De la démocratie en Amérique
Paris le 07 Janvier 2021
Engins explosifs, bureaux dévastés, vitres cassées, portes violées, tirs d’armes à feu, des dizaines de personnes arrêtées, 4 morts dans l’attaque du Capitole cette nuit, tout cela au son des slogans « USA ! USA ! » des « proudboys », ces miliciens d’extrême droite, racistes, rétrogrades, convaincus par leur leader que leur élection leur aura été volée : Ce sont des scènes de sédition que les télévisions américaines ont relayé cette nuit, et qui auront été visionnées dans le monde entier.

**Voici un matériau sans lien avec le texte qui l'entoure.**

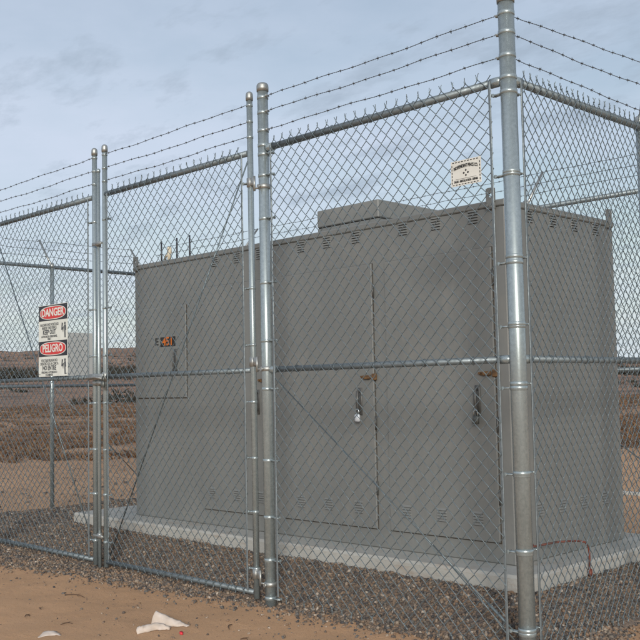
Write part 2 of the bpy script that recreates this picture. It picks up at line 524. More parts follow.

Rien n’est arrivé par hasard, puisque c’est le président #Trump lui-même qui a appelé ses troupes à marcher sur le Capitole. Et ce matin, le choc est violent : une militante pro #Trump tuée à l’intérieur-même du Capitole, à l’intérieur-même de la maison qui protège chaque citoyen, de la faute-même du premier des citoyens de la nation. Venant de celle qui se présente comme la première démocratie du monde, le message envoyé au monde entier est catastrophique.
Pour saisir l’étendue du traumatisme, comprenons ce que, pour le citoyen américain, symbolise le Capitole : En haut d’une colline, largement visible, c’est le siège des deux chambres du pouvoir législatif fédéral, le sénat d’un côté et la chambre des représentants de l’autre, un site si grand qu’à l’intérieur, on y circule en métro. Situé pas très loin de la Maison Blanche, c’est par essence la maison de tout le monde, c’est la maison de la démocratie. Pour décrire leur Capitole, le registre lexical utilisé outre Atlantique – où il faut rappeler la devise « In God We Trust » - procède davantage de la sanctuarisation que du simple respect des institutions démocratiques.
Les conséquences de cette insurrection sont dévastatrices pour le parti républicain : la « droite » américaine si l’on peut parler ainsi, se retrouve coupée en deux, avec d’un côté les inconditionnels de Trump, qui le resteront quoi qu’il en coûte, et de l’autre les libéraux conservateurs ou progressistes. Et le président Trump, malgré les événements, continue d’entretenir la flamme de la sédition en maintenant un discours consistant à dire qu’il poursuivra le combat pour faire reconnaitre uniquement les « votes légaux ».
Ainsi, l’histoire nous rappelle que la démocratie en général est bien fragile : Nous ne sommes pas à l’abri de la prise du pouvoir par des déséquilibrés. Mais la démocratie est sans doute plus solide aux Etats-Unis qu’ailleurs, et on peut prendre le pari que Trump sera destitué avant la passation de pouvoir du 20 janvier.
Il y a 15 ans, nous avions voté, ignorants politiques que nous étions, contre l’institution d’une constitution européenne ; Ce faisant, nous refusions de faire de notre union européenne une confédération. Avec ce drame américain, alors que nous sommes en France confrontés aux limite d’un pouvoir hyper centralisé, c’est le moment ou jamais pour relancer le projet politique européen de relire Tocqueville et sa « démocratie en Amérique ».